Source: The Hussman Funds
Indeed, valuations across the US equity markets reflect such a recovery.
But David Rosenberg, the former chief strategist at Merrill Lynch who now holds the same position at the Canadian firm Gluskin Sheff, has stridently argued that markets are overvalued. Rosenberg points to the fact that PE ratios were 27.6 based on trailing 12-month operating earnings as of October 9, about twice the level observed historically when the economy has begun to recover from recession. That PE ratio expanded by 10 points since the market bottom in March, driving the 60% market rally.

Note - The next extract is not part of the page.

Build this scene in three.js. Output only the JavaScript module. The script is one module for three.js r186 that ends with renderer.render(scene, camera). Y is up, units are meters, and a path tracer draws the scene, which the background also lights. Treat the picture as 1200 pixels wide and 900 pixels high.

Based on reported earnings (net of write-downs), Rosenberg says PE ratios were 140 – about three times their level at the peak of the tech bubble.
On a forward 12-month basis, PE ratios were 16.2, driven down by the typically overly optimistic forecasts reflected in the graph above. Rosenberg noted that forward multiples have not been that high since February, 2005, when this decade’s economic expansion was into its fifth year.
Normalized PE ratios, which average earnings over a 10-year period to smooth the effect of business cycles, are approximately 19, as compared to an average of 17 over the last century. Bull markets typically begin when this PE ratio is in single digits.
Price-to-book ratios are 2.4 – in line with historical averages but well above the typical end-of-recession level of 1.5, according to Rosenberg.
Based on a regression analysis, Rosenberg said current valuations reflect anticipated economic growth of 4.0% over the next decade. That’s well above the historical average (3.0%) and above the expansion that followed the end of the recession in 1982.
Optimists argue that economy and the market are poised for growth, and point to the rapid economic expansion that followed the 1982 recession. Their argument is basically “the deeper the recession, the stronger will be the recovery.” Even if that were the case, however, economic growth for the decade following the end of the 1982 recession was 3.5%, below the 4.0% implied by today’s valuations.
The 1982 recession was very different from the one we face today. That recession was brought on by tight monetary policy that was needed to overcome high inflation. None of the deleveraging forces, which drove down asset prices, were at play then. Moreover, the recovery from that recession was helped by the low-tax, free-trade policies of the Reagan administration – not exactly the kind of talk we are hearing from Washington these days.
The optimistic V-shaped scenario requires one to believe that the current economic cycle will follow the path of bust and boom of historical cycles. Given the fragile state of the American consumer, that seems unlikely.
Summing it up
Before making any changes to your asset allocation, recognize that in the short term anything can happen. The short term could be a few weeks, a few months, or even a year. It is impossible to forecast the market’s direction over short-term cycles.
For long-term investors with time horizons of ten years or more, though, none of the classic indicators are in place to suggest outsized performance in the equity markets.
While the signs are ominous for broad-based index equity investors, selective strategies may offer opportunities. For example, using Monte Carlo analysis, Geoff Considine has shown in Advisor Perspectives that superior performance should come from low-beta, low-leverage “dividend aristocrat” stocks, with solid franchises and the ability to raise prices if inflation occurs.
Superior returns may come from outside the equity markets. Over a 10-year horizon, the breakeven inflation rate is 1.9%, significantly below the average inflation rate of 3.0% over the last century. The bond market is saying that past and future fiscal stimulus packages and the Fed’s exceptional monetary policy measures, all of which share the goal of creating inflation, will fail in this respect. TIPS are the safest way to protect against the rapid inflation scenario, while still providing downside protection in the event of deflation.